Set theory: Prove that $C \subseteq A \Delta B \iff C \subseteq A \cup B \wedge A \cap B \cap C = \emptyset$

Question

I have been attempting this problem for a presentation I am due to give. I am wondering if my proof is correct and how I should go about the presentation. My proof:

Then let $c \in C \subseteq A\Delta B = (A\cup B) − (A\cap B)$ $c \in C$ and $c \in (A\cup B)$ and $c \notin (A\cap B)$.

It follows that every $c \in C$ satisfies $c \in A\cup B$. Hence, $C \subseteq A\cup B$.

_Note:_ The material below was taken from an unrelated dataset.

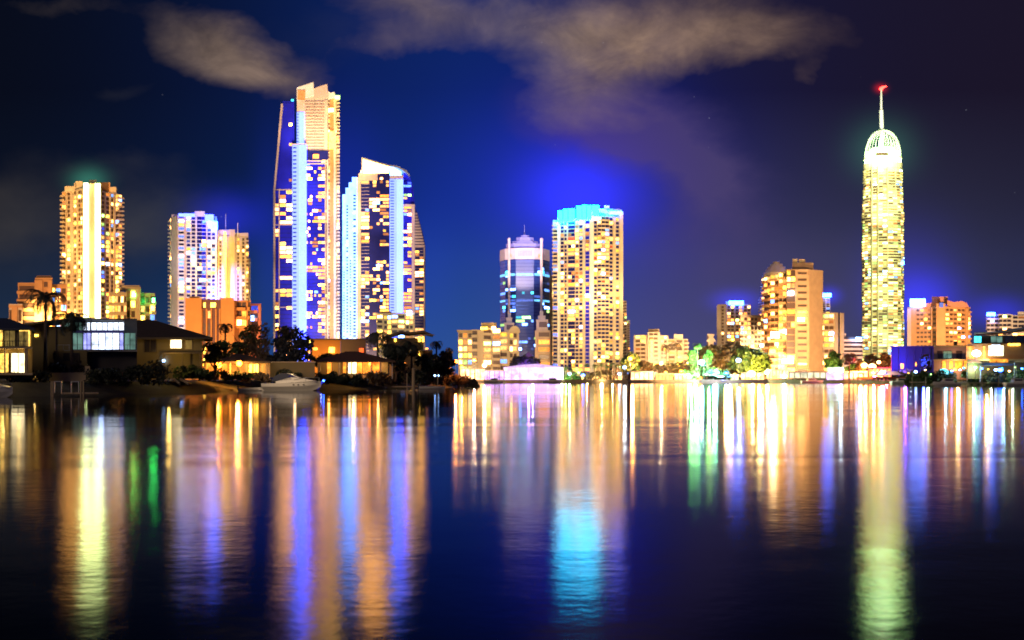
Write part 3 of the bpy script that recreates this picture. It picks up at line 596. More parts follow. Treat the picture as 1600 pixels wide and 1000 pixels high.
t.finish(); spot('floodlight', (X(800,540),540,50), (X(820,Y),Y,Z(400,Y)), 1.1e6, (1,.74,.80), 24, .5); spot('floodlight', (X(812,545),545,50), (X(820,Y),Y,Z(445,Y)), 1.2e5, (.22,.34,1), 70, .6); spot('floodlight', (X(840,560),560,90), (X(820,Y),Y+10,Z(372,Y)), 2.4e5, (.35,.35,1), 26, .6)

# ---- two stepped stone pylons in front of it
Y = 600
for (steps, lab, sd_) in ((((785,805,520,600),(788,803,505,520),(791,800,497,505),(793.5,798,488,497)), 'stepped cream stone pylon left of the blue glass office tower, mast above', 60),
                          (((836,860,517,600),(838,856,500,517),(841,852,494,500),(843.5,849,487,494)), 'stepped cream stone pylon right of the blue glass office tower', 61)):
    cx = (steps[0][0]+steps[0][1])/2; t = Thing('stone_pylon', lab, 'tower', (X(cx,Y), Y, G), 'stepped pylons before the office tower')
    for k, (a, b_, c, d) in enumerate(steps):
        A, B_ = P2(a,Y-5+k*1.5), P2(b_,Y-5+k*1.5); t.vol('tier', [A, B_, B_+Vector((0,10-k*2)), A+Vector((0,10-k*2))], G if k == 0 else Z(d,Y), Z(c,Y), SAND)
        t.slab('cornice', a-.6, b_+.6, c-.8, c+1, Y-5.6+k*1.5, 9-k*2, SAND)
        if k < 2: t.facade(A, B_, Z(d,Y), Z(c+2,Y), 7 if k == 0 else 1, [('P',1,{'d':.3}),('B',5,{'p':.35,'pal':'mixed','d':.6})], .3, 'mixed', sd_+k, SAND, dark=GLW)
    t.finish()
flood(822, Y, 490, 2.2, (1,.60,.36), 52, z=3)

# ---- slim cream tower between
Y = 670; t = Thing('residential_tower', 'very slim cream tower squeezed between the office tower and the cyan-roofed tower', 'tower', (X(861,Y), Y, G))
A, B_ = P2(855.5,Y), P2(866,Y+3); t.vol('wall', [A, B_, B_+Vector((0,14)), A+Vector((0,14))], G, Z(430,Y), CREAM); t.slab('roof_fin', 856, 861, 422, 431, Y-.5, 6, CREAM)
t.facade(A, B_, G, Z(432,Y), 34, [('P',3),('P',2),('B',3,{'d':1})], .2, 'warm', 66, CREAM, dark=GLW); t.finish()

# ---- cyan-roofed tower
Y = 560; t = Thing('residential_tower', 'broad cream apartment tower with glowing cyan roof boxes', 'tower', (X(918,Y), Y, G))
A, B_, C_ = P2(864,566), P2(921,558), P2(973,562)
t.vol('wall', [A, B_, C_, C_+Vector((0,24)), A+Vector((0,22))], G, Z(341,Y), CREAM)
t.facade(A, B_, G, Z(345,Y), 41, [('B',5,{'p':.35,'pal':'blue'}),('P',2.5,{'m':WHITE,'up':2}),('W',4,{'p':.40}),('W',3,{'p':.3}),('P',1),('G',7,{'n':2,'g':GLP,'p':.26,'lm':WHITE}),('W',4,{'p':.40}),('W',4,{'p':.3}),('P',2.5,{'m':CREAM,'up':2}),('G',4,{'n':1,'g':GLB,'p':.15})], .5, 'chev', 71, CREAM, dark=GLP, slabs=.5)
t.facade(B_, C_, G, Z(339,Y), 41, [('P',4,{'m':WHITE,'up':3}),('W',4,{'p':.35}),('B',12,{'n':3,'p':.40,'m':CREAM}),('W',4,{'p':.3}),('P',2.5,{'m':CREAM}),('W',4,{'p':.3}),('P',3.5,{'m':CREAM,'up':3})], .55, 'chev', 72, CREAM, dark=GLP, slabs=.5)
for a, b_, c, d in ((872,879,329,346),(880,887,327,345),(888,898,326,343),(901,909,322,343),(909.6,916,320.5,343),(917,924,321,343),(925,936,321,337)): t.slab('cyan_roof_box', a, b_, c, d, Y-3, 8, E_CY)
for a, b_, c, d in ((864,872,347,352),(936,958,326,341),(958,972,327,341),(944,952,321,327)): t.slab('rooftop_block', a, b_, c, d, Y+4, 10, CREAM)
t.slab('blue_side_light', 952, 972, 330, 334, Y-1, 2, E_LBL)
t.slab('lobby_wall', 928, 950, 566, 584, Y-8, 4, SAND); t.finish()
flood(918, Y, 330, 5.4, (1,.66,.32), 75, -15, z=3); flood(950, Y, 330, 5.2, (1,.62,.24), 160, 30)
# ---- slabs behind it on the right
Y = 690; t = Thing('residential_tower', 'narrow cream tower stepping down just right of the cyan-roofed tower', 'tower', (X(978,Y), Y, G))
for a, b_, c, yo in ((970,979,470,0),(978,984,500,4)):
    A, B_ = P2(a,Y+yo), P2(b_,Y+yo); t.vol('wall', [A, B_, B_+Vector((0,16)), A+Vector((0,16))], G, Z(c,Y), CREAM); t.facade(A, B_, G, Z(c+1,Y), 26, [('P',3),('W',2,{'p':.1}),('B',3,{'d':1})], .15, 'mixed', a, CREAM, dark=GLW)
t.finish(); flood(978, Y, 470, 6, (1,.66,.34), 80)

# ---- low cream blocks
Y = 600; t = Thing('apartment_block', 'rounded cream block of stacked balconies with roof room, left of the wide low one', 'apartment block', (X(1015,Y), Y, G))
for a, b_, c, yo, p in ((991,1012,523,0,.5),(1012,1031,519,-2,.4),(1031,1044,524,2,.5)):
    A, B_ = P2(a,Y+yo+(4 if a == 991 else 0)), P2(b_,Y+yo); t.vol('wall', [A, B_, B_+Vector((0,16)), A+Vector((0,16))], G, Z(c,Y), CREAM); t.facade(A, B_, Z(600,Y), Z(c+1,Y), 12, [('P',1),('B',8,{'n':2}),('P',1.5)], p, 'mixed', a, CREAM, dark=GLW)
t.slab('roof_room', 1013, 1030, 514, 520, Y+3, 6, SAND); t.slab('stair_light', 1016, 1020, 530, 560, Y-3, 1, E_Y); t.finish(); flood(1015, Y, 520, 7, (1,.64,.32), 60)
t = Thing('apartment_block', 'wide low cream block with roof hut behind two palms', 'apartment block', (X(1058,Y), Y, G))
A, B_ = P2(1044,Y+5), P2(1075,Y+8); t.vol('wall', [A, B_, B_+Vector((0,14)), A+Vector((0,14))], G, Z(529,Y), CREAM); t.facade(A, B_, Z(600,Y), Z(530,Y), 11, [('B',6),('P',.8),('B',6),('P',.8),('B',4)], .5, 'mixed', 83, CREAM, dark=GLW)
t.slab('roof_room', 1053, 1067, 522.5, 530, Y+8, 6, CREAM); t.finish(); flood(1062, Y, 525, 7, (1,.64,.32), 60)
Y = 640; t = Thing('roof_turret', 'small pale roof turret rising over the big dome of trees', 'roof turret', (X(1111,Y), Y, G))
b = MB(); b.prism([(X(a,Y), c) for a, c in ((1107,Y),(1115,Y),(1115,Y+5),(1107,Y+5))], G, Z(523,Y)); b.xz([(X(1103.5,Y),Z(534,Y)),(X(1118.5,Y),Z(534,Y)),(X(1115,Y),Z(528,Y)),(X(1107,Y),Z(528,Y))], Y-1, Y+6); t.part('wall', b, CREAM); t.slab('cap', 1105.5, 1116.5, 522, 524, Y-.6, 6, CREAM)
t.finish()

Y = 650; t = Thing('apartment_tower', 'cream apartment tower with blue glowing roof, right of the dome of trees', 'tower', (X(1150,Y), Y, G))
A, B_, C_ = P2(1121,Y+4), P2(1136,Y), P2(1173,Y+2); t.vol('wall', [A, B_, C_, C_+Vector((0,18)), A+Vector((0,18))], G, Z(475,Y), CREAM)
t.facade(A, B_, Z(600,Y), Z(477,Y), 24, [('P',3),('W',2),('P',2)], .3, 'cool', 91, CREAM, dark=GLW); t.facade(B_, C_, Z(600,Y), Z(477,Y), 24, [('W',3),('W',3),('P',1),('W',3),('W',3),('P',1),('W',3),('W',3)], .5, 'mixed', 92, CREAM, dark=GLW, slabs=.3)
t.slab('blue_roof_light', 1139, 1162, 470, 476, Y-1, 6, E_LBL); t.slab('rooftop_block', 1134, 1140, 471, 476, Y+5, 6, CREAM); t.finish(); flood(1150, Y, 475, 15, (1,.80,.5), 75)
Y = 600; t = Thing('apartment_block', 'pinkish mid-rise with dark square windows below the blue-roofed tower', 'apartment block', (X(1174,Y), Y, G))
A, B_ = P2(1157,Y), P2(1194,Y+3); t.vol('wall', [A, B_, B_+Vector((0,14)), A+Vector((0,14))], G, Z(492,Y), SAND); t.facade(A, B_, Z(600,Y), Z(495,Y), 15, [('W',3)]*7, .5, 'mixed', 95, SAND, dark=GLW); t.finish(); flood(1175, Y, 495, 7, (1,.62,.38), 55)
# ---- domed round tower
Y = 640; t = Thing('round_tower', 'round cream tower with tiered dome top, left of the big orange slab', 'tower', (X(1212,Y), Y, G))
def ring(pxc, r, n=16): rr = r*Y/F; c = X(pxc,Y+rr); return [(c+rr*math.cos(2*math.pi*i/n), Y+rr+rr*math.sin(2*math.pi*i/n)) for i in range(n)]
t.vol('drum', ring(1213,23), G, Z(432,Y), CREAM)
for r, a, b_ in ((22,432,429),(20,427,424),(17,424,420),(14,420,416),(10,416,412),(5,412,408.5)): t.vol('dome_tier', ring(1213,r), Z(a+.5,Y), Z(b_,Y), CREAM)
t.vol('glass_lantern', ring(1213,19), Z(429,Y), Z(426.5,Y), GLD)
rg = [Vector(p) for p in ring(1213,23)]
for i in range(8, 16):
    A, B_ = rg[i], rg[(i+1)%16]; t.facade(A, B_, G, Z(434,Y), 38, [('B',5,{'d':.9})], .5, 'warm', 100+i, CREAM, dark=GLW)
A, B_ = P2(1187,Y+14), P2(1196,Y+10); t.vol('wall', [A, B_, B_+Vector((0,16)), A+Vector((0,16))], G, Z(462,Y), SAND); t.facade(A, B_, G, Z(463,Y), 30, [('B',5,{'d':1.2})], .3, 'warm', 120, CREAM, dark=GLW)
t.finish()
# ---- big orange slab building
Y = 560; APRI = paint('apricot_render', (.52,.33,.18)); t = Thing('apartment_tower', 'big orange slab tower with blank right wall and curved balcony face', 'tower', (X(1245,Y), Y, G))
seg = [(1194,572),(1204,566),(1217,562),(1229,560)]; pts = [P2(a,b) for a, b in seg]
t.vol('curved_wall', pts+[P2(1229,580), P2(1194,590)], G, Z(424,Y), SAND)
for i in range(3):
    t.facade(pts[i], pts[i+1], Z(592,Y), Z(430-i*2,Y), 17, [('B',9,{'n':2})], .58, 'warm', 130+i, ORANGE, dark=GLW, bd=1.5)
A, B_, C_ = P2(1229,556), P2(1264,556), P2(1286,562); t.vol('slab_wall', [A, B_, C_, C_+Vector((0,16)), A+Vector((0,20))], G, Z(422,Y), APRI)
t.facade(A, B_, Z(584,Y), Z(423,Y), 16, [('G',9,{'n':2,'g':GLW,'lm':ORANGE,'p':.35}),('P',1),('W',13,{'n':1,'p':.22}),('P',.6)], .3, 'warm', 135, APRI, dark=GLW, wh=.34)
t.slab('roof_block', 1238, 1271, 410.5, 423, Y+2, 12, APRI); t.slab('roof_block', 1238, 1246, 404.5, 411, Y+3, 6, SAND); t.slab('roof_block', 1248, 1258, 405, 411, Y+3, 6, SAND)
t.slab('bright_terrace_light', 1204, 1218, 518, 528, Y-1, 2, E_HOT); t.slab('bright_terrace_light', 1246, 1257, 496, 502, Y-6, 1.5, E_HOT); t.slab('bright_terrace_light', 1231, 1240, 455, 461, Y-6, 1.5, E_HOTC); t.slab('bright_terrace_light', 1222, 1240, 560, 568, Y-6, 1.5, E_HOT); t.slab('bright_terrace_light', 1202, 1212, 546, 552, Y, 2, E_Y)
t.finish(); flood(1245, Y, 410, 6.2, (1,.62,.30), 75, -8, z=4); flood(1245, Y, 410, 1.4, (1,.6,.3), 170, 40)
glowlamp((X(1208,545),545,Z(524,545)), 4e4, (1,.6,.25), 1.5)
Y = 600
t = Thing('apartment_tower', 'narrow tower with open balconies and blue-lit mast block, behind the orange slab', 'tower', (X(1300,Y), Y, G))
A, B_, C_ = P2(1280,Y+6), P2(1303,Y+2), P2(1317,Y+8); t.vol('wall', [A, B_, C_, C_+Vector((0,14)), A+Vector((0,14))], G, Z(488,Y), SAND)
t.facade(A, B_, Z(600,Y), Z(490,Y), 12, [('B',12,{'n':3,'p':.6})], .6, 'mixed', 141, SAND, dark=GLW); t.facade(B_, C_, G, Z(488,Y), 12, [('P',3),('G',3,{'n':1,'g':GLD,'p':.05}),('P',3)], .1, 'warm', 142, SAND)
A, B_ = P2(1284,Y+14), P2(1297,Y+14); t.vol('mast_block', [A, B_, B_+Vector((0,8)), A+Vector((0,8))], Z(490,Y), Z(463,Y), WHITE); t.facade(A, B_, Z(488,Y), Z(464,Y), 7, [('W',3),('W',3)], .2, 'cool', 143, WHITE, dark=GLD)
t.slab('blue_roof_light', 1286, 1299, 458, 463, Y+12, 6, E_LBL); t.finish(); flood(1298, Y, 465, 5, (1,.6,.3), 50)
Y = 610; t = Thing('car_park_building', 'low pink building of open ribbed floors left of the tallest yellow tower', 'building', (X(1330,Y), Y, G))
A, B_ = P2(1313,Y), P2(1347,Y+3); t.vol('wall', [A, B_, B_+Vector((0,14)), A+Vector((0,14))], G, Z(526,Y), GLD); t.facade(A, B_, Z(600,Y), Z(527,Y), 11, [('H',9,{'m':PINK})], .2, 'warm', 145, PINK); t.slab('roof_hut', 1315, 1322, 521, 527, Y+4, 4, PINK)
t.slab('bright_light', 1337, 1346, 527, 533, Y-2, 2, E_HOTC); t.finish(); flood(1330, Y, 530, 3.4, (1,.58,.52), 45)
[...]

Also, every $c \in C$ satisfies $c \notin A \cap B$. Hence, $C \cap A \cap B = \emptyset$.

Let $c \in C \subseteq A \cup B \wedge A \cap B \cap C = \emptyset$.

$c \in C \implies c \in A \cup B \wedge c \notin A \cap B \cap C$.

$(c \in C \implies c \in A \vee c \in B) \wedge (c \notin A \wedge c \notin B \wedge c \notin C)$.

From this we can say, $c \in C \implies c \in A \vee c \in B \implies c \in (A \cup B) \wedge c \notin (A \cap B)$.

Also, $(c \notin A \wedge c \notin B \wedge c \notin C) \implies c \notin (A\cap B \cap C) = (A\cap B \cap C) = \emptyset$.

$\therefore C \subseteq A \Delta B \iff C \subseteq A \cup B \wedge A \cap B \cap C = \emptyset$.

How is my notation and can this be proved with venn diagrams?

Answer 1

First of all, you should make it more clear where you're proving what. Your proof correctly consists of two parts. To make it better readable and understandable you really should state — for each part — what you're proving there and what your starting point is.

Case in point: the first three lines of your proof. I was able to figure our that there you're proving the "$\Longrightarrow$" direction of "iff", but it took me some effort because your first line looks too confusing. Here's how it can be improved:

Assume $C\subseteq A\bigtriangleup B$.

(Optional note: We need to show that $C\subseteq A\cup B$ and $A\cap B\cap C=\varnothing$.)

Pick an arbitrary $c\in C$. Then …

and you can continue with your proof from there.

Similarly, you can improve the beginning of the second part, for the opposite direction of your proof. But there's a more serious problem with this second part: it's wrong. From $c\notin A\cap B\cap C$, the correct deduction is that $\color{blue}{(c\notin A\vee c\notin B\vee c\notin C)}$, not $\color{red}{(c\notin A\wedge c\notin B\wedge c\notin C)}$. So you have to fix that line, and then the rest of the proof. Also, the placement of parentheses in the same line (where you first have the red statement) is wrong too.